For centuries May Day and the turning of the year from the dark half to the warmer light half was celebrated all over the country in many colourful ways. Usually involving music and dance, many of these traditions used symbols of the new greenery and flowers that appeared at this time of year; others more clearly alluded to death and rebirth and the cycle of life that mirrors the yearly cycle of the seasons.
It’s origins include:
- Floralia: the festival of Flora the Roman goddess of flowers, held from 27 April – 3 May.

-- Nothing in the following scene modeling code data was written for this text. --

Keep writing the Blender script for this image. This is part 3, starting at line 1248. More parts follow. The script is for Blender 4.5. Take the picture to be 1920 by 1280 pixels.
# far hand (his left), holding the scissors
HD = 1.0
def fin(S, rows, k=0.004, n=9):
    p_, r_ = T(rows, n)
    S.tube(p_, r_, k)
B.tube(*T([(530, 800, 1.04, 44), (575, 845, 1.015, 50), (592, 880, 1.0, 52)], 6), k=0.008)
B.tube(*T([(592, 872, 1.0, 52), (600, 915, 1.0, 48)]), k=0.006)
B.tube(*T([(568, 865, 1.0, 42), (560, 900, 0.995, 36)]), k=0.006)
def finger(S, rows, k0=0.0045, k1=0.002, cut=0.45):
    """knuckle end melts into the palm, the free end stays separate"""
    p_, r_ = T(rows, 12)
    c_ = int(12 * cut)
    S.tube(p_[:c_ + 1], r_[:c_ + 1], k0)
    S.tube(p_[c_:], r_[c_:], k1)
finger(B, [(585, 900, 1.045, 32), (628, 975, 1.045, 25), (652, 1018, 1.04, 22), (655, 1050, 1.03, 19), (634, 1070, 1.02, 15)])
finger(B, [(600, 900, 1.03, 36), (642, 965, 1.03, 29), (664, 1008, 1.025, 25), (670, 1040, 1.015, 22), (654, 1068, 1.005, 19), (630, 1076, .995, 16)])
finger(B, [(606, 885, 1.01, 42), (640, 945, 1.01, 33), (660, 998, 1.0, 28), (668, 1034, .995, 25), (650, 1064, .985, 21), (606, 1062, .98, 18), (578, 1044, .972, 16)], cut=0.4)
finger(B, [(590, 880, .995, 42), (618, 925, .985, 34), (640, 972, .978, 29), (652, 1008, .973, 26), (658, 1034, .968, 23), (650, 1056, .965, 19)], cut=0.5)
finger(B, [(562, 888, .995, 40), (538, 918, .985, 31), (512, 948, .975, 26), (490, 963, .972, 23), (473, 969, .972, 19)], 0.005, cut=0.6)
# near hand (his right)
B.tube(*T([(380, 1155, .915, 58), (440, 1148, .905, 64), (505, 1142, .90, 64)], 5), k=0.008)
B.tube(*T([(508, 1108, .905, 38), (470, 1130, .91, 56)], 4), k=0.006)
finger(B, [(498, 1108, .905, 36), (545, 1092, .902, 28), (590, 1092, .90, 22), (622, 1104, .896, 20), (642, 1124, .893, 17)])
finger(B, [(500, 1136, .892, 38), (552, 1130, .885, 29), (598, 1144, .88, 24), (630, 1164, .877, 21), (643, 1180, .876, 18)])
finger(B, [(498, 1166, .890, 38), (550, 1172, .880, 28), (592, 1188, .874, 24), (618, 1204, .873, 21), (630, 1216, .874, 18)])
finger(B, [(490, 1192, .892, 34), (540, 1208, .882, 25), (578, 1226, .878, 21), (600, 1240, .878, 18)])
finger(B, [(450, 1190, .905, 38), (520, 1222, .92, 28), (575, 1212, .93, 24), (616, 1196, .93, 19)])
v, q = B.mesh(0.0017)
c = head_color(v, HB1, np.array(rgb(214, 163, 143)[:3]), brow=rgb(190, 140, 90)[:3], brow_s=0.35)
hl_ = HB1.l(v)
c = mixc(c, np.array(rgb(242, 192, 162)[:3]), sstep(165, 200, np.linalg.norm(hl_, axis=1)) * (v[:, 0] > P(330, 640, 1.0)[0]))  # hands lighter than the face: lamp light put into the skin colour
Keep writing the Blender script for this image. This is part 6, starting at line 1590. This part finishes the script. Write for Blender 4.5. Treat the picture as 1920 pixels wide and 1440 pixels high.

- Walpurgus Night: celebrated across northern and central Europe on Saint Walpurga’s Eve to protect people from witchcraft by lighting bonfires on Saint Walpurga’s Eve to ward of evil spirits and witches.
- Beltane is the Gaelic festival held on 1st May to bless and protect cattle, crops and people, and to encourage growth. It involved bonfires, properties decorated with May flowers and the creation of a May Bush decorated with flowers, ribbons, bright shells and rushlights.
- Crowning of Mary: Since the 18th century, many Roman Catholics have observed May Day by devotions to the Virgin Mary with her statues often crowned with flowers. This seems to be a Christian adoption off the much earlier tradition of the May Queen which itself may derive form Floralia (above).
- May Fairs have been held across Europe since time immemorial, often involving the crowning of a flower bedecked May Queen (the human replica of Flora), usually a young maiden and so perhaps a reflection of the birth of summer.
- Maypole dancing is probably the best known tradition involving children and the tradition is continued here in The Christchurch School May Fair every year.
- In some parts of Britain, May 1st is called Garland Day.
- Well dressing, also known as well flowering, is a tradition practised in some parts of rural England in which wells, springs and other water sources are decorated with designs created from flower petals. Although not a May Day activity it usually starts in May and once again flowery decoration is the norm.
It is a day of transition with an interesting co-incidence of beginnings (involving birth and flowers) and ends (involving death and fires).
More recently May Day has become a workers’ public holiday and has been revived by pagans as a new festival.
Our Green Man Festival isn’t a revival or reconstruction of any particular lost tradition, but a new event drawing on some of these older customs and including many current ones. The result is a modern May Day celebration for the current times but still enjoying the spectacle and energy of those older festivities.